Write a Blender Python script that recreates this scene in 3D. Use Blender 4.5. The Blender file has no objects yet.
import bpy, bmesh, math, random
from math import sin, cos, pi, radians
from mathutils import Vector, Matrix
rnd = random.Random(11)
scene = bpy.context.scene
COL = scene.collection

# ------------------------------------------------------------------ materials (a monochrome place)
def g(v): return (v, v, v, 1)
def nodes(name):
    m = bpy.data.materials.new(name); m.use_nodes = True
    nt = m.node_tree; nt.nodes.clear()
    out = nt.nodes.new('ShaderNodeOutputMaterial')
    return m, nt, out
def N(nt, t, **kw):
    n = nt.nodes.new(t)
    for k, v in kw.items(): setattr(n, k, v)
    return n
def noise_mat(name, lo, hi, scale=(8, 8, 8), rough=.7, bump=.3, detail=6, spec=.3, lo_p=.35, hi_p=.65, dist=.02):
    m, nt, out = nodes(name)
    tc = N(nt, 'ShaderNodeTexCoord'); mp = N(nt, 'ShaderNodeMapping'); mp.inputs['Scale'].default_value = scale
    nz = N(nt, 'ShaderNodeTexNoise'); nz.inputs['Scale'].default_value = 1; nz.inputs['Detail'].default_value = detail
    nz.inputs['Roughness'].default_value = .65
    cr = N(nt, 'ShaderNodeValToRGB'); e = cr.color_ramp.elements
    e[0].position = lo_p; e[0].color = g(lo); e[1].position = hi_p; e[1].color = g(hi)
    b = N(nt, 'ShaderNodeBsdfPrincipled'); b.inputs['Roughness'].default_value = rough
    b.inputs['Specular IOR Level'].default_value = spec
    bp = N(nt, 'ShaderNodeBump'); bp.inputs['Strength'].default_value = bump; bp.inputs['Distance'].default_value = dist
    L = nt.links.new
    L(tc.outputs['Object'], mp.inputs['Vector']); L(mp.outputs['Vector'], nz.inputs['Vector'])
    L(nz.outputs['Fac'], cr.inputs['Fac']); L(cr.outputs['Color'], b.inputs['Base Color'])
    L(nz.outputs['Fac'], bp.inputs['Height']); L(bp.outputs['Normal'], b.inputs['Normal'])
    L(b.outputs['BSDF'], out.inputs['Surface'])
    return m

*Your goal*
Reproduce exactly, please, only the lines from the start of the data above to the line that contains "COL = scene.collection", with both ends kept.

*Finished exercise*
Write a Blender Python script that recreates this scene in 3D. Use Blender 4.5. The Blender file has no objects yet.
import bpy, bmesh, math, random
from math import sin, cos, pi, radians
from mathutils import Vector, Matrix
rnd = random.Random(11)
scene = bpy.context.scene
COL = scene.collection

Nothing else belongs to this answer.